The approval of motion 129 appeals to the Durban Accord, an IUCN instrument that was approved in 2003, which paves the way for a new paradigm in the management and administration of protected areas by Indigenous Peoples and local communities.

This governance model is being defended as both an existing mechanism to recognize those who inhabit these territories, and an immediate solution to mitigate climate change.

“Currently, protected areas are constrained by government budgets while indigenous territories, whose governance has conserved the Amazon basin for centuries, have not been recognized in national or international budgets,” said Carmen Josse, from the Amazon Geo-Referenced Socio-Environmental Information Network (RAISG), a Pan-Amazonian network of experts who offer scientific data that describe the imminent “tipping point” that threatens the Amazon, and suggest strategies for its protection.

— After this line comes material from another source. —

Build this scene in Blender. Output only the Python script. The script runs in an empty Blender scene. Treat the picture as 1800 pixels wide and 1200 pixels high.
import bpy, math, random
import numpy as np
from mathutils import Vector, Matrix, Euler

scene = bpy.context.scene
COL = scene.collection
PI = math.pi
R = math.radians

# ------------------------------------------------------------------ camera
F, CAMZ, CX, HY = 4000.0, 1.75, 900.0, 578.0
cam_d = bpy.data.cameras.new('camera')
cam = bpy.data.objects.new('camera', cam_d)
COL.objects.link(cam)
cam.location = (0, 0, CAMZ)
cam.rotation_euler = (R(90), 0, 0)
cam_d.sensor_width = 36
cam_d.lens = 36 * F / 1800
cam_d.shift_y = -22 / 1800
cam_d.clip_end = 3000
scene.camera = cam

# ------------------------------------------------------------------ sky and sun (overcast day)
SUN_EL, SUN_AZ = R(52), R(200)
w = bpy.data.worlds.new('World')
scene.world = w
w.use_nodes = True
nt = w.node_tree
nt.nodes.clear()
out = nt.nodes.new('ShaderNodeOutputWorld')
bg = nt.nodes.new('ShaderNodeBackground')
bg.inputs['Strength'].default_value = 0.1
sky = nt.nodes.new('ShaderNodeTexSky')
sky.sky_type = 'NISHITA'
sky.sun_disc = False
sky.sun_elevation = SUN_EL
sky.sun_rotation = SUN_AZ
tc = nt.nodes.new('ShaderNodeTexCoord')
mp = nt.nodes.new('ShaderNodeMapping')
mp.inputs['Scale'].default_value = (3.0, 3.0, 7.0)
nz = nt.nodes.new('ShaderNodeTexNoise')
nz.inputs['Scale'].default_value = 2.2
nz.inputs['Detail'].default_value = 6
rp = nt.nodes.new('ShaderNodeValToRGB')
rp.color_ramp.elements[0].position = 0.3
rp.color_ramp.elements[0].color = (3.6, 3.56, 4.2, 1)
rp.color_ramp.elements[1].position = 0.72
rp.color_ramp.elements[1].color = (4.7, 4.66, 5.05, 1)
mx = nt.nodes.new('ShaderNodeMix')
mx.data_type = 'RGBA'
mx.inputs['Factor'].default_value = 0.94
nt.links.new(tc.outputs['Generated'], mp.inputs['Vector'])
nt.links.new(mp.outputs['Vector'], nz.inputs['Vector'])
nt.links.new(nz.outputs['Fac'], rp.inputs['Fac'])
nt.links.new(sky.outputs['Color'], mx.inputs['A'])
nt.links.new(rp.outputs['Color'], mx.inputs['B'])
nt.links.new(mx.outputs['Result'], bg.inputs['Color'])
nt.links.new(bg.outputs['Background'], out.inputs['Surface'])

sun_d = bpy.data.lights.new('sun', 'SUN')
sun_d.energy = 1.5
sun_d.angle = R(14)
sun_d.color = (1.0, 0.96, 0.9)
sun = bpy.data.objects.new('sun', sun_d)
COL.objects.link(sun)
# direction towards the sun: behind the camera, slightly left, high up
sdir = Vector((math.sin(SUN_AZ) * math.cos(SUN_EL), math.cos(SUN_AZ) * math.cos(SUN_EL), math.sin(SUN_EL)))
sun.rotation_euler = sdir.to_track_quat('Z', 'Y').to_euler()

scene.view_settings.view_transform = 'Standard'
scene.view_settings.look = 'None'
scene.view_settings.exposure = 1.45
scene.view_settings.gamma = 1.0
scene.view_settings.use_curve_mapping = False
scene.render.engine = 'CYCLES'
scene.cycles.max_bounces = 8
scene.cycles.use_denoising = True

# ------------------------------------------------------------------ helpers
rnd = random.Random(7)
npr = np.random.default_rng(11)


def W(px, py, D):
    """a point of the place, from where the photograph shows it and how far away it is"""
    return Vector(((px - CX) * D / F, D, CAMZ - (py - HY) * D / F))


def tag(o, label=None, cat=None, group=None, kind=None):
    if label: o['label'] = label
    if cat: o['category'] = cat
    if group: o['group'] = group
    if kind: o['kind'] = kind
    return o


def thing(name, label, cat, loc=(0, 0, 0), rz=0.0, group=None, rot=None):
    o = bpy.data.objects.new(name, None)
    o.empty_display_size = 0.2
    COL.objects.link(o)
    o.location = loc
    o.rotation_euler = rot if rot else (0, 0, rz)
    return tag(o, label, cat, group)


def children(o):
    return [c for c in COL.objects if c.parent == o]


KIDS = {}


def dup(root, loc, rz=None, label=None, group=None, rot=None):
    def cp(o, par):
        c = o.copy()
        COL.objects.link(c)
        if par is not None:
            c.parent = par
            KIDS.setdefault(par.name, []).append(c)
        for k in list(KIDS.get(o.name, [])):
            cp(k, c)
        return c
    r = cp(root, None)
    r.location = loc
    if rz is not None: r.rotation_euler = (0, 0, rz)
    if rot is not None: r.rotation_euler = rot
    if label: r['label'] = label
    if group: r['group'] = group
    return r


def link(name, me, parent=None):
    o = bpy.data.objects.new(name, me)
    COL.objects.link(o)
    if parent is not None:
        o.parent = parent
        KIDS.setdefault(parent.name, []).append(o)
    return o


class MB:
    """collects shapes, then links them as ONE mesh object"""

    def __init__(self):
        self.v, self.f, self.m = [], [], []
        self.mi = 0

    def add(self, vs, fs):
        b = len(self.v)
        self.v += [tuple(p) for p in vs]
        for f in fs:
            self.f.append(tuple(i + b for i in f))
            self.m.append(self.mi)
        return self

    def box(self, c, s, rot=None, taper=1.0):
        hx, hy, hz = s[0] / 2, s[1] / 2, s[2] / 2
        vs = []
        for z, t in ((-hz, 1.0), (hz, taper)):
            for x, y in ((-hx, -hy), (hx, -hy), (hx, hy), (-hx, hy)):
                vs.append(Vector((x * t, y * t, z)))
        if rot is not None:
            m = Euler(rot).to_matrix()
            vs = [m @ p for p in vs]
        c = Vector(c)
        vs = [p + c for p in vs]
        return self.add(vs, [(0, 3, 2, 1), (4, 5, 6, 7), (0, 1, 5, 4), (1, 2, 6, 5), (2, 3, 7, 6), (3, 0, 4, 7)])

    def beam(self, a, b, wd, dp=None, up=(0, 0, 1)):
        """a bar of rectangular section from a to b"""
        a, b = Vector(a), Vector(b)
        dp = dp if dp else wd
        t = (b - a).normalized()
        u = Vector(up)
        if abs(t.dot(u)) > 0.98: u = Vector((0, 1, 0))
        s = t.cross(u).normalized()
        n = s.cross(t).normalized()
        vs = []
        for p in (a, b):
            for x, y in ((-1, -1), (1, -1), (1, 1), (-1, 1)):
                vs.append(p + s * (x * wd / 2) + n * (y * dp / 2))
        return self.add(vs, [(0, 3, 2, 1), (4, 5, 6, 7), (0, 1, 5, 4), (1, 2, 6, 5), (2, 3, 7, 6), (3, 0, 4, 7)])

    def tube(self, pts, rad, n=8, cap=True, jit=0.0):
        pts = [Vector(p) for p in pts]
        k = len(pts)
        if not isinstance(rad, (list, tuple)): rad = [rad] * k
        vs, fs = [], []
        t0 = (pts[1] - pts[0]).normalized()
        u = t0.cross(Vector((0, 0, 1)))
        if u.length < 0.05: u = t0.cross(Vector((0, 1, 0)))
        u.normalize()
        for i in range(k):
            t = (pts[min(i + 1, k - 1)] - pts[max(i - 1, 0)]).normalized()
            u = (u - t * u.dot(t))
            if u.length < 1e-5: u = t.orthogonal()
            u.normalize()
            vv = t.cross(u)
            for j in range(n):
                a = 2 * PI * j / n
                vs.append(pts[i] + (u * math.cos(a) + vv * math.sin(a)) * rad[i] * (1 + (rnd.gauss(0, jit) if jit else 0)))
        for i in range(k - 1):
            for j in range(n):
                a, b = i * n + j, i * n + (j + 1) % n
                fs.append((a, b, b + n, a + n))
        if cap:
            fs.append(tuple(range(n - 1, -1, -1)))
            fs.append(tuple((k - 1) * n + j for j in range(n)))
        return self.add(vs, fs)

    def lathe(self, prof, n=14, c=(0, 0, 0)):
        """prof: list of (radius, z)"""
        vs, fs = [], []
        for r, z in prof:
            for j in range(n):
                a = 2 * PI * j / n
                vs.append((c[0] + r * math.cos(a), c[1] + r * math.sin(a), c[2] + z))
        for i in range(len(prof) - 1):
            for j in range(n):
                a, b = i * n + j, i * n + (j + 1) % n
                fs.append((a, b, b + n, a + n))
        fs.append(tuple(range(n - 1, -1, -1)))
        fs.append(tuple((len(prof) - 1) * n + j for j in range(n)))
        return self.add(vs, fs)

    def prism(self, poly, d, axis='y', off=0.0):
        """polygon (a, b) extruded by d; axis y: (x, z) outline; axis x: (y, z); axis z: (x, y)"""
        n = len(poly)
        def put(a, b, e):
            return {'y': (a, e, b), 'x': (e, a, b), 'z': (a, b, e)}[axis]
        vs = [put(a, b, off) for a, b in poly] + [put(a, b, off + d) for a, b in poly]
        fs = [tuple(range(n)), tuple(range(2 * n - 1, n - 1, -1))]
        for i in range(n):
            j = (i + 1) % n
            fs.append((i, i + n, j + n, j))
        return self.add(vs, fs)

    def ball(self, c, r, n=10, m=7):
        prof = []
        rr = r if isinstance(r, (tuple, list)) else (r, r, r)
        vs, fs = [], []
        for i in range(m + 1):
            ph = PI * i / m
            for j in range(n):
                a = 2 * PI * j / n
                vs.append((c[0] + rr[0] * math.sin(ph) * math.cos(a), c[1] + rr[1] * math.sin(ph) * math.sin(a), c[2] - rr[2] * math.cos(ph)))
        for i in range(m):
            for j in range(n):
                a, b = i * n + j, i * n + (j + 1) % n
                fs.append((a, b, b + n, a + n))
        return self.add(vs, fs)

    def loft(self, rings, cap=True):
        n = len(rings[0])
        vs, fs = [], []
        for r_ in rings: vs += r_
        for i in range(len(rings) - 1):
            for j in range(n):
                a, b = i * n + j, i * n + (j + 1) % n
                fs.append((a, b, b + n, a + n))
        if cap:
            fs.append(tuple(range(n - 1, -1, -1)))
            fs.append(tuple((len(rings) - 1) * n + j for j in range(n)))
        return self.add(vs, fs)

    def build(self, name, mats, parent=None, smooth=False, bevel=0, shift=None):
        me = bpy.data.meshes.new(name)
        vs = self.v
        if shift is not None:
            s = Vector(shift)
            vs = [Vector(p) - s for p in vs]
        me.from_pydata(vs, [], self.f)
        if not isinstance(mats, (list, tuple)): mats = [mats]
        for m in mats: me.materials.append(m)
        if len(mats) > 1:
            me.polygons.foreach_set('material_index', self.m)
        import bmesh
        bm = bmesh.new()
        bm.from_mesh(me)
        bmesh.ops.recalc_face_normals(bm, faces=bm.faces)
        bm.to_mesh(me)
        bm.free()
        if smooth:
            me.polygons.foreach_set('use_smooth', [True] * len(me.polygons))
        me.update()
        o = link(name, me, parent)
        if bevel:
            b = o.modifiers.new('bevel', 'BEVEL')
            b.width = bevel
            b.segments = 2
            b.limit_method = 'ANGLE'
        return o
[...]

Why is the approval of motion 129 so significant?

This urgent motion arises from the need to think about global objectives from the context of specific geographic areas. These are some of its key takeaways:

  1. CALLS ON the Director General and Members of IUCN to support the area-based conservation targets, in order to protect and conserve at least 80% of the Amazon by 2025, as a measure to ensure ecosystem integrity, halt deforestation and land-use change, and prevent the point of no return being reached;
  2. URGES State and the government agency Members of IUCN to ensure the full implementation of the Durban Accord adopted by IUCN in 2003, which allows Indigenous Peoples and local communities to govern and administer new protected areas;
  3. CALLS ON State and government agency Members of IUCN in the Amazon to fully recognize and demarcate all the ancestral land and territories belonging to Indigenous Peoples and local communities, recognizing their local governance authorities by 2025;
  4. ENCOURAGES State and government agency Members of IUCN in the Amazon to promote efforts to restore at least half of the degraded forest areas in the Amazon Basin by 2025;
  5. DEMANDS that State and government agency members of IUCN enact moratoria on industrial activities that are carried out in primary forests; and
  6. ENCOURAGES funding agencies to increase support for protected areas and climate projects designed to maintain or restore ecosystem integrity.

Motion 129 was presented by COICA and the Amazon 80 x 2025 Coalition with input and support from 17 organizations who have described this vote as the beginning of a new and disruptive conservation movement led by Indigenous Peoples. Encouraged by the attention received at the IUCN congress and the growing body of evidence supporting their demand for recognition of community rights to land, Indigenous organizations and their leaders demand a decisive role in determining the best way to protect the very resources that only exist while its guardians remain in their traditional territories.

Research confirms current state of emergency in the Amazon

The Amazon has already lost 17 percent of its forest cover and an additional 17 percent of its rainforests have been degraded. If deforestation and forest degradation continue to grow and the 20-25 percent threshold is crossed, this vital ecosystem will reach an irreversible tipping point that can result in the regressive death of the entire Amazon and turn the region into a savanna.

“The evidence shows that Indigenous Peoples and local communities are the best resource to protect the Amazon rainforest, but their territories are increasingly threatened by legal and illegal activities. They need the support of the international community and national governments to ensure that their territories are recognized and that their human rights are respected. We must strengthen their traditional forest management systems, their traditional knowledge, and cultural identity, and their ability to conserve the resources that are key to achieving climate and biodiversity goals,” said David Kaimowitz, Forest and Farm Facility Manager of the Food and Agriculture Organization of the United Nations.